With the unexpected resignation of Steve Jobs as chief executive of Apple, many of us, including me, have probably been inspired to revisit the legendary commencement address he gave at Stanford in 2005, which has deservedly become one of the most famous speeches of its kind. The entire address is worth reading, of course, but in particular, I’ve always loved its closing appreciation of The Whole Earth Catalog, which Jobs describes as “sort of like Google in paperback form.” More recently, a New York Times article on Jobs referred to it as “a kind of hippie Wikipedia.” Both characterizations are fairly accurate, but The Whole Earth Catalog is much more. For as long as I can remember, I’ve found it to be an invaluable guide and source of inspiration, and I can sincerely say that it deserves to be a part of every thinking person’s life.
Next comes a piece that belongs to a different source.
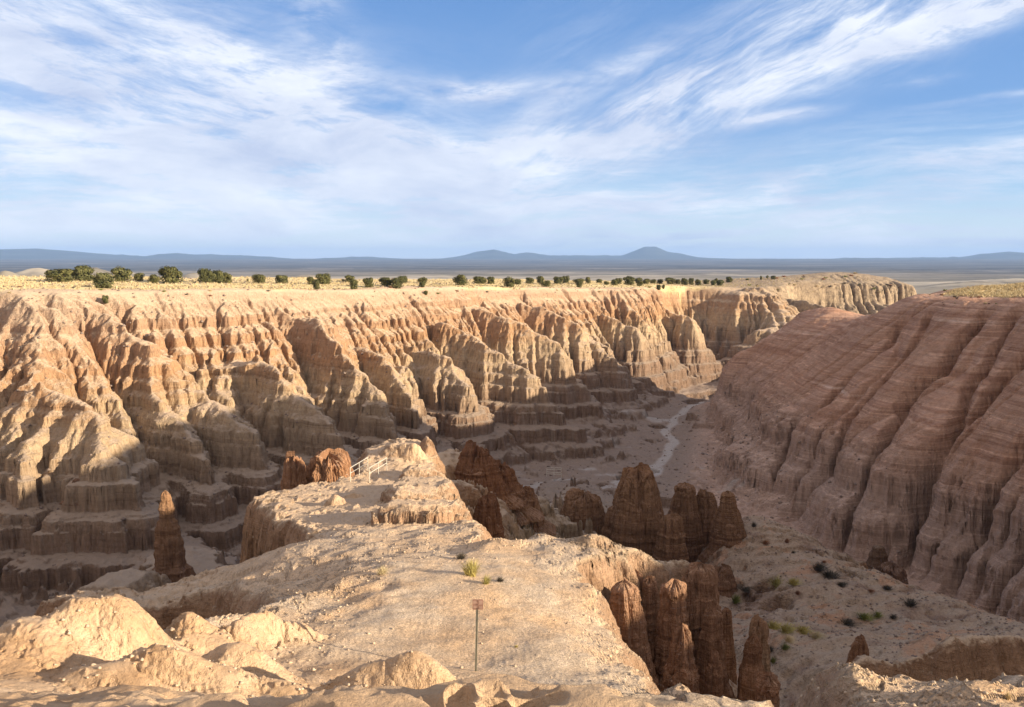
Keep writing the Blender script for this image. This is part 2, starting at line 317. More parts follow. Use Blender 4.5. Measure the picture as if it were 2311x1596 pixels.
ridge_poly = [PZ(*p)[:2] for p in ridge_uv] + [(4.6, 12.5), (6.5, 15.8), (9.5, 16), (12, 13), (30, 10), (60, 8), (60, -30), (-60, -30), (-60, 10), (-22, 14), (-12.5, 16.2), (-9.8, 18.3)]
nwx = GN.X; nwy = GN.Y
ridge_sd = poly_sd(GN.X, GN.Y, ridge_poly)
steps_poly = {  # raised slabs on the ridge with fluted fronts: polygon and height
    'slab_far':  ([PZ(*p)[:2] for p in [(915, 1068, -15.2), (950, 1052, -15.2), (1003, 1060, -15.2), (1008, 1075, -15.2), (940, 1082, -15.2), (900, 1080, -15.2)]], 0.9),
    'slab_upper': ([PZ(*p)[:2] for p in [(870, 1130, -14.9), (900, 1095, -15), (1000, 1085, -15), (1045, 1100, -15), (1040, 1122, -15), (960, 1145, -14.8), (880, 1150, -14.7)]], 0.95),
    'slab_lower': ([PZ(*p)[:2] for p in [(850, 1190, -14.2), (870, 1165, -14.4), (960, 1160, -14.4), (1060, 1150, -14.4), (1070, 1175, -14.2), (1000, 1182, -14.0), (900, 1192, -14)]], 1.0)}
slabs = [(poly_sd(GN.X, GN.Y, p), h) for p, h in steps_poly.values()]
rr_poly = [(11.0, 28.6), (12.6, 30.0), (14.0, 31.2), (15.2, 30.6), (16.2, 30.2), (17.5, 30.8), (19.2, 31.4), (23, 33), (28, 34), (28, 29), (22, 29.5), (19.0, 29.6), (17.6, 29.0), (16.4, 28.9), (15.2, 29.3), (13.6, 29.2), (12.3, 28.2), (11.2, 27.8)]
rr_sd = poly_sd(GN.X, GN.Y, rr_poly)
rr_top = rbf_grid([PY(*p) for p in [(1830, 1530, 29), (1900, 1500, 30), (1945, 1445, 31.5), (2010, 1480, 30.8), (2100, 1455, 30), (2160, 1436, 30.5), (2250, 1450, 31), (2400, 1470, 33), (2600, 1500, 34)]] + [(13.6, 29.2, -16.0), (17.6, 29.0, -14.6), (16.4, 28.9, -14.9), (22, 29.5, -14.6), (12.3, 28.2, -16.5)], GN.X, GN.Y, 0.01)
def near_height(x, y, under):
    """foreground ridge: fluted cliffs, slabs and mounds; 'under' is the eroded base"""
    top = GN.sample(topN, x, y); sd = GN.sample(ridge_sd, x, y)
    w1 = fbm(x / 3.2, y / 3.2, 101, 3); w2 = fbm(x / 0.9, y / 0.9, 111, 3, 0.55, ridged=True); w3 = fbm(x / 0.35, y / 0.35, 117, 2)
    sdw = sd + 0.9 * w1 + 0.28 * w2 + 0.07 * w3
    # how cliffy each flank is
    soft = sstep(0.5, 3, x) * sstep(27, 24, y)            # right of the sign: a slope, not a cliff
    left = sstep(-6, -9, x) * sstep(36, 42, y)
    hc = 2.2 + 4.0 * left + 2.0 * sstep(3, 6, x) * sstep(26, 29, y) * sstep(44, 38, y)
    hc = hc * (1 - 0.8 * soft)
    s = np.maximum(sdw, 0)
    farend = sstep(44, 52, y)
    drop = hc * sstep(0, 1.0, s) + s * (0.75 + 0.9 * soft + 0.75 * farend)
    drop = np.where(farend > 0, drop + farend * sstep(0.5, 2, s) * 0.7 * (np.interp(drop * 1.8 + 0.8 * w1 - 40, _zb, _tb) + 40 - 0.8 * w1 - drop * 1.8) / 1.8, drop)
    flat = np.exp(-(((x + 0.8) / 4.2) ** 2 + ((y - 23) / 8.5) ** 2) ** 2)
    rim_ = np.exp(-(sdw / 1.6) ** 2)
    crust = (1 - 0.75 * sstep(18.5, 16.5, y) * np.maximum(sstep(0, -2, x), sstep(15, 13, y))) * 0.30 * fbm(x / 2.6, y / 2.6, 125, 4, 0.55, ridged=True) + 0.14 * fbm(x / 0.7, y / 0.7, 127, 3, 0.6, ridged=True)
    z = top + 0.10 * fbm(x / 1.1, y / 1.1, 121, 3) + 0.03 * w3 + 0.05 * w2 + (1 - 0.85 * flat) * crust * (0.7 + 0.8 * rim_) - drop
    k6 = 5.2; zt = z * k6 + 1.2 * w1; q_ = np.floor(zt); f_ = zt - q_; ter = (q_ + 0.25 * f_ + 0.75 * sstep(0.55, 0.85, f_) - 1.2 * w1) / k6
    z = z + (ter - z) * (0.75 * (1 - flat) * sstep(0.25, -0.1, w1 - 0.15))
    for sdg, h in slabs:
        q = GN.sample(sdg, x, y) + 0.5 * w1 + 0.30 * w2 + 0.06 * w3
        z = z + h * (1 - sstep(0, 0.28, q)) * (sdw < 1.5)
    rfl = fbm(x / 0.8, y / 2.2, 141, 3, 0.6, ridged=True); rt = GN.sample(rr_sd, x, y) + 0.7 * w1 + 0.30 * w2 + 0.55 * rfl + 0.08 * w3; rs = np.maximum(rt, 0)
    z = np.maximum(z, GN.sample(rr_top, x, y) + 0.6 * w1 + 0.30 * w2 + 0.35 * rfl - 2.9 * sstep(0, 1.6, rs) - rs * 1.0)
    for m in MOUNDS:
        cx, cy, rx, ry, h, rot, fl = m
        dx, dy = x - cx, y - cy; c, s_ = math.cos(rot), math.sin(rot)
        a = (dx * c + dy * s_) / rx; b = (-dx * s_ + dy * c) / ry; rr = np.hypot(a, b)
        ang = np.arctan2(b, a)
        rr = rr + 0.18 * w1 + 0.16 * fl * w2 * 0.7 + 0.05 * fl * fbm(x / 0.4, y / 0.4, 137, 2, 0.55, ridged=True) + 0.02 * w3
        z = z + h * np.clip(1.0 - np.maximum(rr, 0) ** 2.2, 0, 1) ** 0.75
    return z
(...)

Of course, I’m somewhat biased, because The Whole Earth Catalog is a product of a time and place that is close to my heart: the Bay Area of the 1970s, centered in particular on Berkeley, Sausalito, and Menlo Park. Stewart Brand, another singular visionary, founded the Catalog to provide access to tools for those interested in exploring a wide range of issues that remain important today, notably sustainable living, simplicity, and ecology in its original sense, which spans everything from environmentalism to the most straightforward kind of home economics. Above all, the Catalog was the expression of the same restless curiosity that informed the early years of Apple. It gave you the tools to investigate space exploration, personal computing, art, literature, anthropology, architecture, health, backpacking, mysticism, and much more, almost without end. And the most useful tools were books.
As a lifelong obsessive reader, I’m always looking for new things to read, and the classic editions of the Catalog have pointed me toward more great books, many neglected or out of print, than any other source. First and foremost is Christopher Alexander’s A Pattern Language, the best nonfiction book of the past fifty years, which gets a page of its own in the Catalog, with R.H. Blyth’s great, eccentric Zen in English Literature and Oriental Classics close behind. There’s The Plan of St. Gall in Brief; D’Arcy Wentworth Thompson’s classic On Growth and Form; and such odd, essential books as Soil and Civilization; Form, Function, and Design; Structures; The Prodigious Builders; The Natural Way to Draw; Poker: A Guaranteed Income for Life; Japanese Homes and Their Surroundings; and the works of Lewis Mumford and Buckminster Fuller. All these I owe to the Catalog.
And the Catalog itself is full of wisdom that doesn’t date: original essays, tidbits of advice in the writeups of individual books, ideas and inspirations all but tucked into the margin. I own three editions, but my favorite is The Next Whole Earth Catalog, which, at five pounds and fifteen by eleven inches, is as big as a paperback book can get. Opening it to any page reminds me at once of what really matters, a world of books, ideas, and simple living, and it has always steered me back on track whenever I’ve been tempted to stray. And Steve Jobs can probably say the same thing. At the end of his address at Stanford, he quotes four words from the back cover of the 1974 edition of the Catalog, which many have since misattributed to Jobs himself: “Stay hungry. Stay foolish.” And if the career of Steve Jobs is merely the most striking illustration of what these words can do, we can thank the Catalog for this as well.